Good morning.
Today is the one thousand eighteenth day.
On this day in 1939, Nazi Germany and the Soviet Union sign a non-aggression pact.
Recommended for reading in full:
Damian Paletta, Robert Costa, Josh Dawsey, and Philip Rucker report The month a shadow fell on Trump’s economy:
Top White House advisers notified President Trump earlier this month that some internal forecasts showed that the economy could slow markedly over the next year, stopping short of a recession but complicating his path to reelection in 2020.
The private forecast, one of several delivered to Trump and described by three people familiar with the briefing, contrasts sharply with the triumphant rhetoric the president and his surrogates have repeatedly used to describe the economy.
Even as his aides warn of a business climate at risk of faltering, the president has been portraying the economy to the public as “phenomenal” and “incredible.” He has told aides that he thinks he can convince Americans that the economy is vibrant and unrattled through a public messaging campaign. But the internal and external warnings that the economy could slip have contributed to a muddled and often contradictory message.
Administration officials have scrambled this week to assemble a menu of actions Trump could take to avert an economic downturn. Few aides have a firm sense of what steps he would seriously consider, in part because he keeps changing his mind.
Noah Lanard reports Trump’s New Indefinite Family Detention Plan Completes a Cruel Agenda:
On Wednesday, the Trump administration rolled out the last major piece of that crackdown: A regulation that would allow Immigration and Customs Enforcement to detain families indefinitely, instead of the current legal limit of about 20 days. The rule is set to go into effect in October and would lead to families spending months, if not longer, in family detention centers.

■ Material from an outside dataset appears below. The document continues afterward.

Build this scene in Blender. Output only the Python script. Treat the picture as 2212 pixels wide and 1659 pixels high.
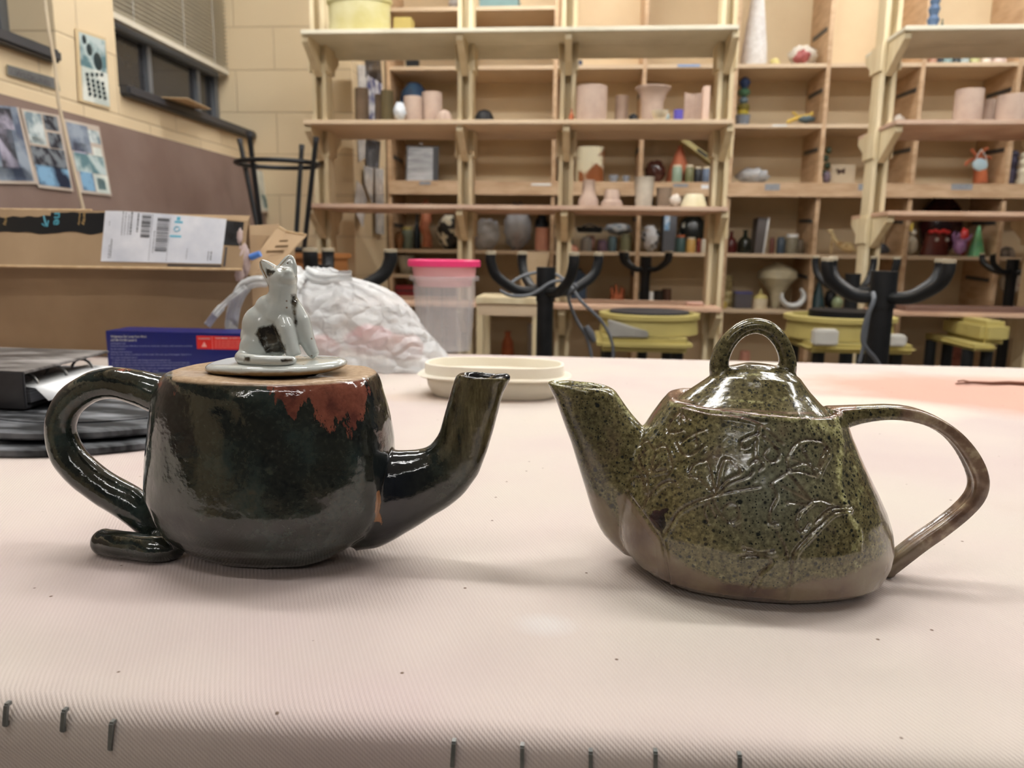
import bpy, bmesh, math, random
import numpy as np
from mathutils import Vector, Matrix, noise
random.seed(7)
D = bpy.data; C = bpy.context.scene.collection; SC = bpy.context.scene
for o in list(D.objects): D.objects.remove(o)
R = math.radians; PI = math.pi
# ------------------------------------------------------------------ camera
FPX, W, H = 1650.0, 2212, 1659
CAMZ = 0.94; TZ = 0.75
PITCH, YAW, ROLL = R(9.9), R(4.9), R(0.75)
cam = D.objects.new('camera', D.cameras.new('camera')); C.objects.link(cam)
CR = Matrix.Rotation(YAW, 3, 'Z') @ Matrix.Rotation(PI/2 - PITCH, 3, 'X') @ Matrix.Rotation(ROLL, 3, 'Z')
CP = Vector((0, 0, CAMZ))
cam.matrix_world = Matrix.Translation(CP) @ CR.to_4x4()
cam.data.sensor_width = 36; cam.data.lens = 36*FPX/W; cam.data.clip_start = .02
cam.data.dof.use_dof = True; cam.data.dof.focus_distance = .43; cam.data.dof.aperture_fstop = 12
SC.camera = cam
# ------------------------------------------------------------------ world, exposure
SC.view_settings.view_transform = 'Standard'; SC.view_settings.look = 'None'; SC.view_settings.gamma = 1
SC.view_settings.use_curve_mapping = False; SC.view_settings.exposure = 0.0
wd = D.worlds.new('world'); SC.world = wd; wd.use_nodes = True
wd.node_tree.nodes['Background'].inputs[0].default_value = (.86, .88, .9, 1)
wd.node_tree.nodes['Background'].inputs[1].default_value = .06
# the ceiling strip lights: (x, y) centres, long along X
STRIPS = [(-.75, .95), (1.05, .95), (-.75, 2.75), (1.05, 2.75), (2.8, 2.75), (2.8, .95), (-.15, 4.18, .4), (1.7, 4.18, .4), (-.35, -.4, .35), (.5, -2.8, .4), (-1.0, -2.8, .4)]
STRIP_POWER = 46.0
CEIL = 2.75
# ------------------------------------------------------------------ from a pixel to a point on a real plane
def ray(px, py): return CR @ Vector(((px-W/2)/FPX, -(py-H/2)/FPX, -1))
def PY(px, py, Y): d = ray(px, py); return CP + d*(Y/d.y)
def PZ(px, py, z): d = ray(px, py); return CP + d*((z-CAMZ)/d.z)
def PX(px, py, X): d = ray(px, py); return CP + d*(X/d.x)
CRI = CR.inverted()
def project(co):  # numpy Nx3 -> pixels
    v = (co - np.array(CP)) @ np.array(CR)
    return np.stack([W/2 + FPX*v[:, 0]/-v[:, 2], H/2 - FPX*v[:, 1]/-v[:, 2]], 1)
# ------------------------------------------------------------------ materials
MATS = {}
def newmat(name):
    m = D.materials.new(name); m.use_nodes = True; nt = m.node_tree
    return m, nt, nt.nodes['Principled BSDF']
def N(nt, typ, **k):
    n = nt.nodes.new(typ)
    for a, b in k.items():
        if a.startswith('_'): setattr(n, a[1:], b)
        else: n.inputs[a.replace('__', ' ')].default_value = b
    return n
def c4(c): return (c[0], c[1], c[2], 1)
def ramp(nt, fac, stops):
    r = nt.nodes.new('ShaderNodeValToRGB'); e = r.color_ramp.elements
    while len(e) < len(stops): e.new(.5)
    for i, (p, c) in enumerate(stops): e[i].position = p; e[i].color = c4(c)
    nt.links.new(fac, r.inputs[0]); return r.outputs[0]
def mix(nt, fac, a, b):
    m = nt.nodes.new('ShaderNodeMix'); m.data_type = 'RGBA'
    for s, v in ((0, fac), (6, a), (7, b)):
        if hasattr(v, 'is_linked') or hasattr(v, 'node'): nt.links.new(v, m.inputs[s])
        else: m.inputs[s].default_value = v if s == 0 else c4(v)
    return m.outputs[2]
def mth(nt, op, a, b=0.0, cl=False):
    m = nt.nodes.new('ShaderNodeMath'); m.operation = op; m.use_clamp = cl
    for i, v in enumerate((a, b)):
        if hasattr(v, 'node'): nt.links.new(v, m.inputs[i])
        else: m.inputs[i].default_value = v
    return m.outputs[0]
def coords(nt, scale=(1, 1, 1)):
    t = nt.nodes.new('ShaderNodeTexCoord'); m = nt.nodes.new('ShaderNodeMapping')
    m.inputs['Scale'].default_value = scale; nt.links.new(t.outputs['Object'], m.inputs[0]); return m.outputs[0]
def tnoise(nt, vec, s, d=4, out='Fac', rough=.55):
    n = N(nt, 'ShaderNodeTexNoise', Scale=s, Detail=d, Roughness=rough); nt.links.new(vec, n.inputs['Vector']); return n.outputs[out]
def bump(nt, h, p, st, dist=.001):
    b = nt.nodes.new('ShaderNodeBump'); b.inputs['Strength'].default_value = st; b.inputs['Distance'].default_value = dist
    nt.links.new(h, b.inputs['Height']); nt.links.new(b.outputs[0], p.inputs['Normal'])
def M(name, col, rough=.6, col2=None, s=8, sc=(1, 1, 1), metal=0, b=0, bd=.002, coat=0, alpha=1, trans=0, ss=0, lo=.35, hi=.65, spec=.5):
    if name in MATS: return MATS[name]
    m, nt, p = newmat(name); p.inputs['Roughness'].default_value = rough; p.inputs['Metallic'].default_value = metal
    p.inputs['Coat Weight'].default_value = coat; p.inputs['Coat Roughness'].default_value = .05
    p.inputs['Alpha'].default_value = alpha; p.inputs['Transmission Weight'].default_value = trans
    p.inputs['Specular IOR Level'].default_value = spec
    col2 = col2 or tuple(x*.88 for x in col)
    v = coords(nt, sc); f = tnoise(nt, v, s)
    nt.links.new(ramp(nt, f, [(lo, col), (hi, col2)]), p.inputs['Base Color'])
    if b: bump(nt, tnoise(nt, v, s*6), p, b, bd)
    if ss: p.inputs['Subsurface Weight'].default_value = ss; p.inputs['Subsurface Radius'].default_value = (.01, .01, .01)
    MATS[name] = m; return m
def srgb(r, g, b): return tuple(((x/255+.055)/1.055)**2.4 if x > 10 else x/255/12.92 for x in (r, g, b))
def col(r, g, b, rough=.6, **k): return M('paint_%d_%d_%d_%d' % (r, g, b, int(rough*100)), srgb(r, g, b), rough, **k)
# ------------------------------------------------------------------ objects
ORG = {}
def tag(o, label=None, cat=None, group=None, kind=None):
    if label: o['label'] = label
    if cat: o['category'] = cat
    if group: o['group'] = group
    if kind: o['kind'] = kind
    return o
def thing(name, label, cat, loc=(0, 0, 0), group=None):
    o = D.objects.new(name, None); C.objects.link(o); o.location = loc; o.empty_display_size = .05
    ORG[o.name] = Vector(loc); return tag(o, label, cat, group)
class MB:
    def __init__(s): s.v = []; s.f = []
    def add(s, vs, fs):
        n = len(s.v); s.v += [tuple(x) for x in vs]; s.f += [tuple(i+n for i in f) for f in fs]; return s
    def box(s, a, b):
        x0, y0, z0 = (min(p, q) for p, q in zip(a, b)); x1, y1, z1 = (max(p, q) for p, q in zip(a, b))
        return s.add([(x0,y0,z0),(x1,y0,z0),(x1,y1,z0),(x0,y1,z0),(x0,y0,z1),(x1,y0,z1),(x1,y1,z1),(x0,y1,z1)],
                     [(0,3,2,1),(4,5,6,7),(0,1,5,4),(1,2,6,5),(2,3,7,6),(3,0,4,7)])
    def obox(s, c, ax, ay, az):   # centre and three half axes
        c, ax, ay, az = map(Vector, (c, ax, ay, az))
        return s.add([c+i*ax+j*ay+k*az for k in (-1, 1) for i, j in ((-1,-1),(1,-1),(1,1),(-1,1))],
                     [(0,3,2,1),(4,5,6,7),(0,1,5,4),(1,2,6,5),(2,3,7,6),(3,0,4,7)])
    def prism(s, pts, vec):       # planar polygon pushed along vec
        n = len(pts); vec = Vector(vec)
        return s.add([Vector(p) for p in pts]+[Vector(p)+vec for p in pts],
                     [tuple(range(n))[::-1], tuple(range(n, 2*n))]+[(i, (i+1) % n, n+(i+1) % n, n+i) for i in range(n)])
    def lathe(s, prof, c=(0, 0, 0), n=32, sx=1, sy=1, sq=2, wob=0, tilt=None, caps=True):
        c = Vector(c); m = len(prof); vs = []
        for r, z in prof:
            for k in range(n):
                a = 2*PI*k/n; ca, sa = math.cos(a), math.sin(a); e = 2/sq
                x = math.copysign(abs(ca)**e, ca)*r*sx; y = math.copysign(abs(sa)**e, sa)*r*sy
                p = Vector((x, y, z))
                if wob:
                    q = 1+wob*noise.noise(Vector((ca*1.3+c.x*9, sa*1.3, z*14+c.z*3))); p.x *= q; p.y *= q
                if tilt: p = tilt @ p
                vs.append(c+p)
        fs = [(i*n+k, i*n+(k+1) % n, (i+1)*n+(k+1) % n, (i+1)*n+k) for i in range(m-1) for k in range(n)]
        if caps: fs += [tuple(range(n))[::-1], tuple((m-1)*n+k for k in range(n))]
        return s.add(vs, fs)
    def tube(s, pts, rad, n=12, flat=1, up=(0, 1, 0), caps=True, close=False):   # flat scales the axis across `up`
        pts = [Vector(p) for p in pts]; m = len(pts)
        rad = rad if isinstance(rad, (list, tuple)) else [rad]*m; vs = []; up = Vector(up)
        for i, p in enumerate(pts):
            t = (pts[(i+1) % m]-pts[i-1]) if close else (pts[min(i+1, m-1)]-pts[max(i-1, 0)])
            t.normalize(); u = up - t*up.dot(t)
            if u.length < 1e-3: u = t.orthogonal()
            u.normalize(); w = t.cross(u); fl = flat[i] if isinstance(flat, (list, tuple)) else flat
            for k in range(n):
                a = 2*PI*k/n; vs.append(p + u*math.cos(a)*rad[i]*fl + w*math.sin(a)*rad[i])
        q = m if close else m-1
        fs = [(i*n+k, i*n+(k+1) % n, ((i+1) % m)*n+(k+1) % n, ((i+1) % m)*n+k) for i in range(q) for k in range(n)]
        if caps and not close: fs += [tuple(range(n))[::-1], tuple((m-1)*n+k for k in range(n))]
        return s.add(vs, fs)
    def ball(s, c, r, n=16, rot=None, nz=0, ns=3, seed=0):
        r = (r, r, r) if not hasattr(r, '__len__') else r; vs = []; m = n//2; c = Vector(c)
        for i in range(m+1):
            th = PI*i/m
            for k in range(n):
                a = 2*PI*k/n; u = Vector((math.sin(th)*math.cos(a), math.sin(th)*math.sin(a), -math.cos(th)))
                q = 1 + (nz*noise.noise(u*ns+Vector((seed, seed, 0))) if nz else 0)
                p = Vector((u.x*r[0]*q, u.y*r[1]*q, u.z*r[2]*q))
                if rot: p = rot @ p
                vs.append(c+p)
        return s.add(vs, [(i*n+k, i*n+(k+1) % n, (i+1)*n+(k+1) % n, (i+1)*n+k) for i in range(m) for k in range(n)])
    def build(s, name, mt, parent=None, smooth=False, origin=None, bevel=0, fix=True):
        me = D.meshes.new(name)
        if parent is not None: org = ORG[parent.name]
        elif origin is not None: org = Vector(origin)
        else:
            a = np.array(s.v); org = Vector(((a[:, 0].min()+a[:, 0].max())/2, (a[:, 1].min()+a[:, 1].max())/2, a[:, 2].min()))
        me.from_pydata([Vector(p)-org for p in s.v], [], s.f)
        bm = bmesh.new(); bm.from_mesh(me)
        bmesh.ops.remove_doubles(bm, verts=bm.verts, dist=1e-6)
        if fix: bmesh.ops.recalc_face_normals(bm, faces=bm.faces)
        if bevel: bmesh.ops.bevel(bm, geom=bm.edges[:], offset=bevel, segments=2, affect='EDGES', clamp_overlap=True)
        bm.to_mesh(me); bm.free()
        if smooth:
            for p in me.polygons: p.use_smooth = True
            if smooth != 2: me.set_sharp_from_angle(angle=R(40))
        me.materials.append(mt); o = D.objects.new(name, me); C.objects.link(o)
        if parent is not None: o.parent = parent; ORG[o.name] = ORG[parent.name].copy()
        else: o.location = org; ORG[o.name] = org.copy()
        return o
def struct(mb, name, mt, **k): return tag(mb.build(name, mt, **k), kind='structure')
def spline(pts, n=8):
    P = [Vector(p) for p in pts]; P = [2*P[0]-P[1]]+P+[2*P[-1]-P[-2]]; out = []
    for i in range(1, len(P)-2):
        for k in range(n):
            t = k/n; a, b, c, d = P[i-1:i+3]
            out.append(.5*((2*b)+(c-a)*t+(2*a-5*b+4*c-d)*t*t+(3*b-a-3*c+d)*t**3))
    return out+[P[-2]]
def sps(vals, n=8): return [v.x for v in spline([(v, 0, 0) for v in vals], n)]
FONT = None
def text(s, parent, o, ax, ay, size, mt, name='lettering', w=None, bold=0):
    """flat lettering: lower left corner o, reading along ax, up along ay; w = total width to fit"""
    cu = D.curves.new('t', 'FONT'); cu.body = s; cu.size = 1; cu.offset = bold
    t = D.objects.new('t', cu); C.objects.link(t); bpy.context.view_layer.update()
    me = D.meshes.new_from_object(t.evaluated_get(bpy.context.evaluated_depsgraph_get()))
    D.objects.remove(t)
    if not len(me.vertices): return None
    ax = Vector(ax).normalized(); ay = Vector(ay).normalized(); o = Vector(o)
    xs = max(v.co.x for v in me.vertices); sx = (w/xs) if w else size
    for v in me.vertices: v.co = o+ax*v.co.x*sx+ay*v.co.y*size-ORG[parent.name]
    me.materials.append(mt); ob = D.objects.new(name, me); C.objects.link(ob); ob.parent = parent; ORG[ob.name] = ORG[parent.name]
    return ob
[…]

Department of Homeland Security officials under Barack Obama and Trump have argued that detaining families who cross the border together is necessary for deterring people without strong asylum claims from crossing in large numbers to find work or reunite with relatives. But since the 2015 court ruling that created the 20-day limit, families have usually been quickly released after seeking out Border Patrol agents. Adults who cross the border can already be subjected to indefinite detention and increasingly are under Trump.
Immigrant advocates have strongly opposed family detention under both presidents. They point to DHS’s often terrible track record of overseeing family detention centers and argue that short periods of confinement can cause lasting trauma to people fleeing persecution.